Corrupted backups usually come from weak integrity checks, bad pipeline assumptions, or silent failures in the middle of a job. Slow restores usually come from “we’ll optimize later” decisions: oversized datasets, no restore rehearsals, and restore paths that depend on the same credentials and network paths the attacker already hit.
And here is the nasty reality: a backup can complete without errors and still be unusable.
You should expect these failure patterns:
You snapshot or copy while the system writes, so you restore a mix of old and new blocks. It passes storage-level checks but fails at runtime.
You lose metadata with the data, like permissions, ownership, indexes, or encryption keys. The restore “works” but the app cannot start.
Your immutability relies on the backup job identity, not on storage-side controls. Ransomware deletes or overwrites the very sets you need.
You discover restore is slow only after you measure it, and you miss your RTO by 2 to 5x.
The fix is usually not “buy a different backup vendor.” It is workflow and independence.
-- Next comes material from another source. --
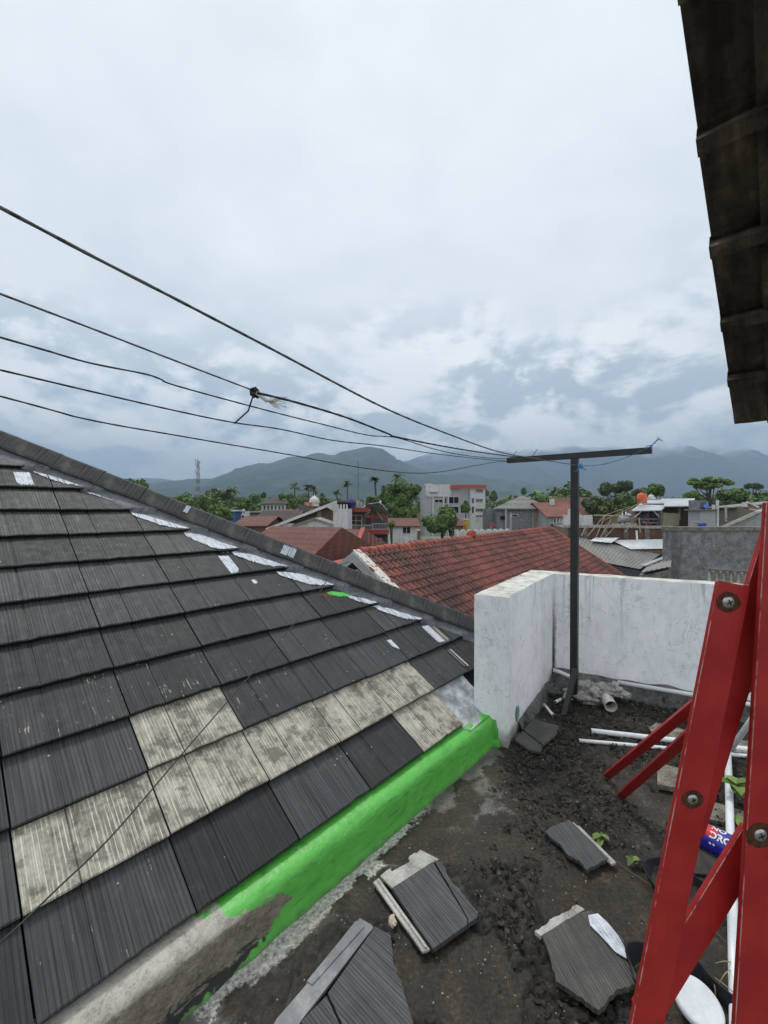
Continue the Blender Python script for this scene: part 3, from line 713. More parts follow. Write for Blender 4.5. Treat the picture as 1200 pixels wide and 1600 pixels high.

Your goal is to make the attacker’s job and the failure blast radius as large as possible, while your restore process stays predictable.
Your next step today: pick one Tier-0 system and run a restore drill
Don’t start by rewriting your whole backup strategy. Start by proving one critical path.
Pick one Tier-0 system (the one you cannot recreate quickly). Schedule a restore drill that produces a measurable RTO outcome. Restore into an isolated environment that cannot reach production. Validate integrity and app-level correctness before you declare it successful.
Then write down three things after the drill:
What step took the longest and why.
Where you had to improvise.
Which copy you restored from and whether it was truly isolated.
If you can’t do that within a day, your plan is not ready. Run the drill anyway, then fix the top failure point immediately.